:: DIRECTION ::
Please return exactly the run of lines that begins with the line containing "What Blender Python" and ends with the line containing "R = math.radians", pictures excluded.

[START OF INFORMATION SHOWN]

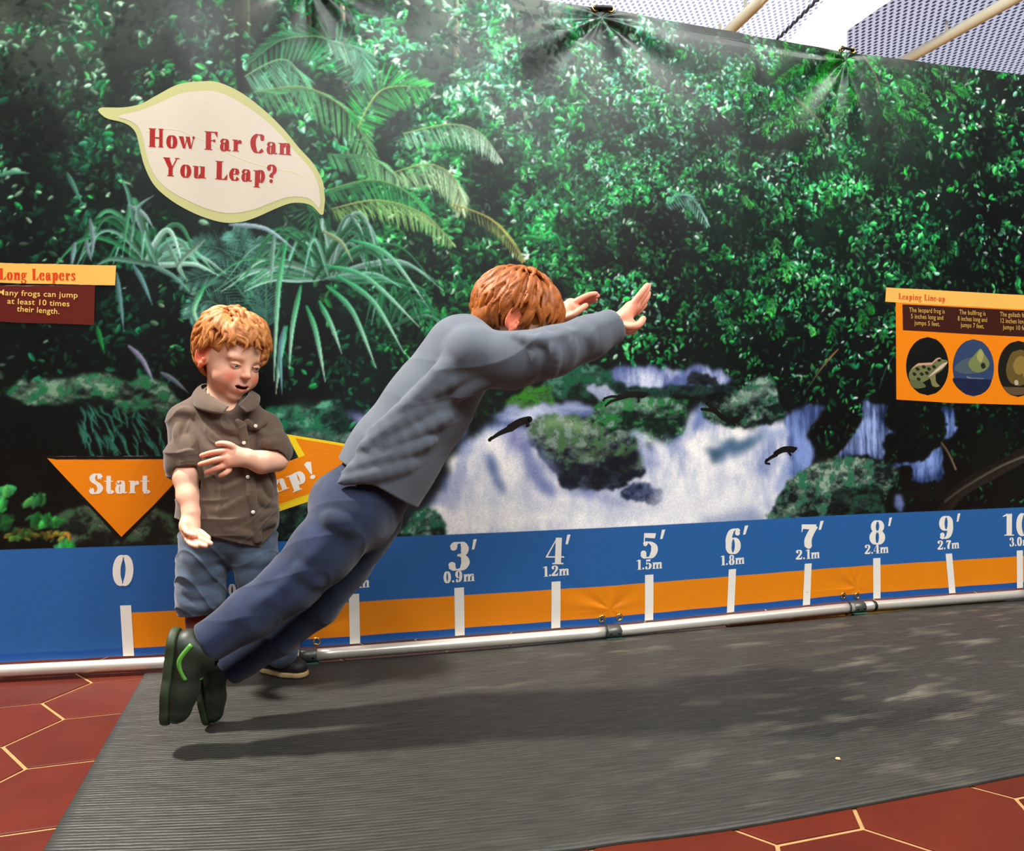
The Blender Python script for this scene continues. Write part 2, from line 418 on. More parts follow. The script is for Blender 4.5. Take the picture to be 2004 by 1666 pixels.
def leaf(s, z, L, W, ang, col, a=1.0, two=0.22):
    r = max(L, W)*0.5+DS*1.5
    i0 = int(max(0, gi(s-r))); i1 = int(min(NS, gi(s+r)+2)); j0 = int(max(0, gj(z-r))); j1 = int(min(NZ, gj(z+r)+2))
    if i1 <= i0 or j1 <= j0: return
    X = Sg[i0:i1][None, :]-s; Y = Zg[j0:j1][:, None]-z
    ca, sa = math.cos(ang), math.sin(ang)
    t = (X*ca+Y*sa)*(2/L); n = -X*sa+Y*ca
    w = 0.5*W*np.clip(1-t*t, 0, 1)**0.75
    m = np.clip((w-np.abs(n))/(DS*0.9)+0.5, 0, 1)*(np.abs(t) < 1)*a
    sh = 1+two*np.clip(n/(0.25*W), -1, 1)+0.12*t
    m = m[..., None]
    reg = IMG[j0:j1, i0:i1]; reg += m*(np.clip(np.asarray(col)*sh[..., None], 0, 255)-reg)
NMOD = None
def field(u, v, ru, rv, n, lo, hi, pal, ang=0.6, jit=1.6, asp=0.45, a=0.95, rg=RNG, clump=0):
    k = 1.0
    cl = rg.normal(0, 1, (max(1, clump), 2)) if clump else None
    for q in range(n):
        if clump:
            c = cl[rg.integers(clump)]; x, y = c+rg.normal(0, 0.16, 2)
        else: x, y = rg.normal(0, 0.55, 2)
        s, z = bz(u+x*ru, v+y*rv); sc = 0.00135*(1+0.25*max(0, s-1.2)/1.5)
        jj, ii = int(gj(z)), int(gi(s))
        if not (0 <= jj < NZ and 0 <= ii < NS): continue
        md = NMOD[jj, ii]
        if rg.random() > 0.25+1.1*md: continue
        L = rg.uniform(lo, hi)*sc*(1.32 if s < 1.3 else 1.12); c = np.array(pal[rg.integers(len(pal))], float)*rg.uniform(0.72, 1.2)*(0.36+1.02*md)
        leaf(s, z, L, L*asp*rg.uniform(0.7, 1.3), ang+rg.normal(0, jit), c, a)
def blade(pts, w, col, col2=None, taper=1.0):
    P = catmull([bz(*p) for p in pts], 16); d = np.hypot(*(P[1:]-P[:-1]).T); T = np.r_[0, np.cumsum(d)]
    n = max(4, int(T[-1]/(DS*1.2))); q = np.linspace(0, T[-1], n)
    xs = np.interp(q, T, P[:, 0]); zs = np.interp(q, T, P[:, 1]); w = w*0.00135
    for k in range(n):
        t = k/(n-1); ww = w*(max(0.12, (1-t**2.5)*(0.45+1.1*min(t*2.5, 0.5)))*taper+(1-taper))
        a = math.atan2(zs[min(k+1, n-1)]-zs[max(k-1, 0)], xs[min(k+1, n-1)]-xs[max(k-1, 0)])
        c = np.asarray(col, float) if col2 is None else np.asarray(col, float)*(1-t)+np.asarray(col2, float)*t
        leaf(xs[k], zs[k], max(ww, DS*2.2)*1.6, ww, a, c, 1, 0.2)
def frond(pts, llen, n, col, col2, droop=0.9, width=5, both=True, rg=RNG, rib=None):
    P = catmull([bz(*p) for p in pts], 20); m = len(P); llen *= 0.00135; width *= 0.00135
    for k in range(n):
        t = (k+0.5)/n; i = min(m-2, int(t*(m-1))); p = P[i]; tg = P[i+1]-P[i]; a = math.atan2(tg[1], tg[0])
        L = llen*(math.sin(PI*(0.12+0.83*t))**0.7)*rg.uniform(0.85, 1.1)
        c = np.asarray(col, float)*(1-t)+np.asarray(col2, float)*t
        for sd in ((1, -1) if both else (-1,)):
            la = a+sd*0.85; dx, dy = math.cos(la), math.sin(la)-droop
            l = math.hypot(dx, dy); dx /= l; dy /= l
            leaf(p[0]+dx*L*0.5, p[1]+dy*L*0.5, L, width, math.atan2(dy, dx), c*rg.uniform(0.7, 1.2), 0.9, 0.25)
    if rib: blade(pts, 4, rib, rib)
def polymask(px, soft=0.004, rough=0.0, rg=RNG):
    P = np.array([bz(*p) for p in px]); P = catmull(P, 5, closed=True)
    pad = soft*3+0.02
    i0 = int(max(0, gi(P[:, 0].min()-pad))); i1 = int(min(NS, gi(P[:, 0].max()+pad)+2))
    j0 = int(max(0, gj(P[:, 1].min()-pad))); j1 = int(min(NZ, gj(P[:, 1].max()+pad)+2))
    X, Y = np.meshgrid(Sg[i0:i1], Zg[j0:j1])
    if rough:
        nx = fbmsub(i0, i1, j0, j1, 0.05, rg)-0.5; ny = fbmsub(i0, i1, j0, j1, 0.05, rg)-0.5
        X = X+nx*rough; Y = Y+ny*rough
    ins = np.zeros(X.shape, bool); m = len(P)
    for k in range(m):
        x0, y0 = P[k]; x1, y1 = P[(k+1) % m]
        if y0 == y1: continue
        c = ((y0 > Y) != (y1 > Y)) & (X < (x1-x0)*(Y-y0)/(y1-y0)+x0); ins ^= c
    M = blur(ins.astype(float), max(1, int(soft/DS)))
    return M, (slice(j0, j1), slice(i0, i1)), X, Y
def fbmsub(i0, i1, j0, j1, c, rg, cz=None, o=4):
    cz = cz or c; t = 0; w = 0; S = Sg[i0:i1]; Z = Zg[j0:j1]
    for k in range(o):
        a, b = max(c/2**k, DS*1.6), max(cz/2**k, DS*1.6)
        fx = (S-S[0])/a; fz = (Z-Z[0])/b; ix = fx.astype(int); iz = fz.astype(int); tx = fx-ix; tz = fz-iz
        tx = tx*tx*(3-2*tx); tz = (tz*tz*(3-2*tz))[:, None]; R = rg.random((iz.max()+2, ix.max()+2))
        t = t+((R[iz][:, ix]*(1-tx)+R[iz][:, ix+1]*tx)*(1-tz)+(R[iz+1][:, ix]*(1-tx)+R[iz+1][:, ix+1]*tx)*tz)*0.62**k; w += 0.62**k
    return np.clip((t/w-0.5)*1.8+0.5, 0, 1)
def blur(M, r, it=2):
    for _ in range(it):
        for ax in (0, 1):
            c = np.cumsum(np.pad(M, [(r+1, r) if a == ax else (0, 0) for a in (0, 1)], mode='edge'), axis=ax)
            M = (np.take(c, range(2*r+1, c.shape[ax]), ax)-np.take(c, range(0, c.shape[ax]-2*r-1), ax))/(2*r+1)
    return M
def rock(px, dark, light, moss=None, mossamt=0.5, rg=RNG, cell=0.05, topl=0.6):
    M, sl, X, Y = polymask(px, 0.003, 0.03); j, i = sl
    n1 = fbmsub(i.start, i.stop, j.start, j.stop, cell, rg, cell*0.6); n2 = fbmsub(i.start, i.stop, j.start, j.stop, cell*0.45, rg)
    y = (Y-Y.min())/(Y.max()-Y.min()+1e-6)
    x_ = (X-X.min())/(X.max()-X.min()+1e-6)
    t = np.clip((n1-0.5)*1.7+(y-0.5)*topl*2.4+(0.5-x_)*0.45+0.47, 0, 1)[..., None]
    c = np.asarray(dark, float)*(1-t)+np.asarray(light, float)*t
    if moss is not None:
        q = np.clip((n2-0.5)*4+mossamt-0.3, 0, 1)[..., None]*np.clip(t*1.5, 0.15, 1); c = c*(1-q)+np.asarray(moss, float)*q
    cr = np.clip(1-np.abs(n2-0.5)*14, 0, 1)[..., None]*0.55; c = c*(1-cr)
    IMG[sl] += M[..., None]*(c-IMG[sl])
def water(px, light, shade, amt=0.5, soft=0.012, stretch=(0.03, 0.12), rough=0.03, rg=RNG, slant=0.0, a=1.0):
    M, sl, X, Y = polymask(px, soft, rough); j, i = sl
    n = fbmsub(i.start, i.stop, j.start, j.stop, stretch[0], rg, stretch[1]); n2 = fbmsub(i.start, i.stop, j.start, j.stop, 0.16, rg, 0.12, 3)
    edge = np.clip(1.25-blur(M, 14)*1.25, 0, 1)
    t = np.clip((n*0.5+n2*0.6-0.42)*1.8*amt+edge*0.75*amt, 0, 1)[..., None]
    c = np.asarray(light, float)*(1-t)+np.asarray(shade, float)*t
    IMG[sl] += (a*M)[..., None]*(c-IMG[sl])

GD = [(70, 100, 82), (95, 125, 108), (120, 152, 134), (50, 80, 62)]
GM = [(30, 112, 68), (52, 144, 82), (84, 168, 106), (24, 92, 50), (40, 124, 74)]
GT = [(58, 125, 104), (92, 162, 140), (138, 198, 180), (42, 98, 82), (70, 150, 112)]
GB = [(36, 146, 56), (56, 172, 70), (28, 116, 46), (88, 188, 88)]
GW = [(168, 206, 194), (202, 222, 216), (186, 198, 220)]
GK = [(14, 58, 42), (20, 78, 55), (10, 44, 32), (26, 92, 70)]
GP = [(150, 196, 170), (176, 212, 190), (120, 176, 146), (196, 220, 205)]
def soft(pts, w, col, a=0.7, blur_m=0.012):
    P = catmull(np.array(pts, float), 8); up = []; dn = []
    for i in range(len(P)):
        d = P[min(i+1, len(P)-1)]-P[max(i-1, 0)]; d = d/(np.hypot(*d)+1e-9); ww = 0.5*w*math.sin(PI*(0.12+0.76*i/(len(P)-1)))
        up.append(P[i]+ww*np.array([-d[1], d[0]])); dn.append(P[i]-ww*np.array([-d[1], d[0]]))
    M, sl, X, Y = polymask([tuple(p) for p in (up[::3]+dn[::-1][::3])], blur_m, 0.02); IMG[sl] += (a*M)[..., None]*(np.array(col, float)-IMG[sl])
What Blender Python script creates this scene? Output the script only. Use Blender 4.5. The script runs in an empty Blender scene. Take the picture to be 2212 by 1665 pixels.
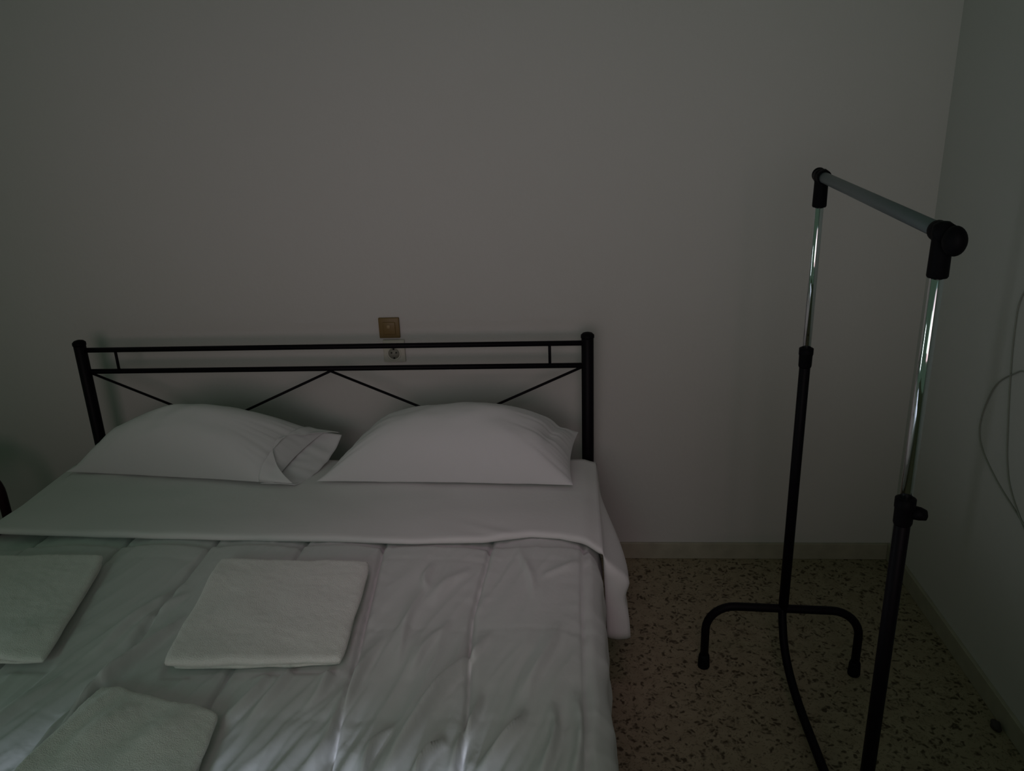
import bpy, bmesh, math, random
from mathutils import Vector, Matrix, noise
random.seed(7)
S = bpy.context.scene
COL = S.collection
R = math.radians

# ------------------------------------------------------------------ camera
CAM = Vector((0.0, -2.75, 1.675))
yaw, pitch, roll = R(4.48), R(19.36), R(-2.11)
fw = Vector((-math.sin(yaw) * math.cos(pitch), math.cos(yaw) * math.cos(pitch), -math.sin(pitch)))
rt = Vector((math.cos(yaw), math.sin(yaw), 0))
up = rt.cross(fw)
r2 = rt * math.cos(roll) + up * math.sin(roll)
u2 = up * math.cos(roll) - rt * math.sin(roll)
cd = bpy.data.cameras.new('camera')
cam = bpy.data.objects.new('camera', cd)
COL.objects.link(cam)
cam.matrix_world = Matrix(((r2.x, u2.x, -fw.x, CAM.x), (r2.y, u2.y, -fw.y, CAM.y), (r2.z, u2.z, -fw.z, CAM.z), (0, 0, 0, 1)))
cd.sensor_fit = 'HORIZONTAL'
cd.sensor_width = 36.0
cd.lens = 1750 / 2212 * 36.0
cd.clip_start = 0.05
S.camera = cam

# ------------------------------------------------------------------ world, light, exposure
w = bpy.data.worlds.new('dim_room_light')
S.world = w
w.use_nodes = True
bg = w.node_tree.nodes['Background']
bg.inputs[0].default_value = (0.62, 1.0, 0.70, 1)
bg.inputs[1].default_value = 0.060

def area(name, loc, target, sx, sy, power, color, spread=180):
    l = bpy.data.lights.new(name, 'AREA')
    l.shape = 'RECTANGLE'
    l.size, l.size_y = sx, sy
    l.energy = power
    l.color = color
    l.spread = R(spread)
    o = bpy.data.objects.new(name, l)
    COL.objects.link(o)
    o.location = loc
    o.rotation_euler = (Vector(target) - Vector(loc)).to_track_quat('-Z', 'Y').to_euler()
    return o
# dim daylight that gets past the shutter of the window behind the camera, plus two added wall fills
area('window_daylight', (-0.5, -4.2, 1.70), (-0.48, 0, 1.36), 2.8, 1.6, 1.88, (1.0, 0.70, 0.74), 47)
area('upper_wall_fill', (-0.4, -3.6, 1.9), (-0.45, 0, 1.9), 2.2, 1.0, 0.42, (0.55, 0.90, 1.0), 60)  # added fill for the upper wall, not a separate window
area('right_wall_fill', (-0.3, -4.2, 1.6), (0.9, 0, 1.9), 1.2, 1.0, 0.36, (0.85, 1.0, 0.87), 50)  # added fill brightening the right part of the wall
# added fills with no source in the room, brightening the bed from above
area('bed_top_fill', (-0.1, -3.2, 2.4), (-0.22, -1.02, 0.5), 0.9, 0.5, 0.245, (1.0, 0.76, 0.81), 34)  # added high lamp aimed at the middle of the bed
area('overhead_bed_fill', (-0.1, -1.9, 2.6), (-0.25, -0.85, 0.5), 1.2, 0.5, 0.155, (1.0, 0.55, 0.84), 34)  # added overhead lamp, standing in for light off a ceiling
area('low_bed_fill', (-0.9, -3.6, 1.6), (-0.7, -1.25, 0.5), 1.6, 0.7, 0.165, (0.47, 1.0, 0.84), 24)  # added lower-angle lamp for the left of the bed
# balcony door in the left wall, its roller shutter raised only part of the way
area('balcony_door_gap', (-3.2, -1.60, 1.05), (0.6, -1.35, 1.30), 0.34, 1.20, 0.42, (0.88, 0.94, 1.0), 46)
# gap under the shutter of the rear window, light skimming over the foot of the bed
area('shutter_foot_gap', (-0.66, -3.6, 0.84), (-0.66, -1.84, 0.415), 1.05, 0.04, 3.6, (0.74, 0.80, 1.0), 10)

S.view_settings.view_transform = 'Standard'
S.view_settings.look = 'None'
S.view_settings.exposure = 0.0
S.view_settings.gamma = 1.0
S.view_settings.use_curve_mapping = False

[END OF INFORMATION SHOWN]

:: WRITTEN RESPONSE ::
What Blender Python script creates this scene? Output the script only. Use Blender 4.5. The script runs in an empty Blender scene. Take the picture to be 2212 by 1665 pixels.
import bpy, bmesh, math, random
from mathutils import Vector, Matrix, noise
random.seed(7)
S = bpy.context.scene
COL = S.collection
R = math.radians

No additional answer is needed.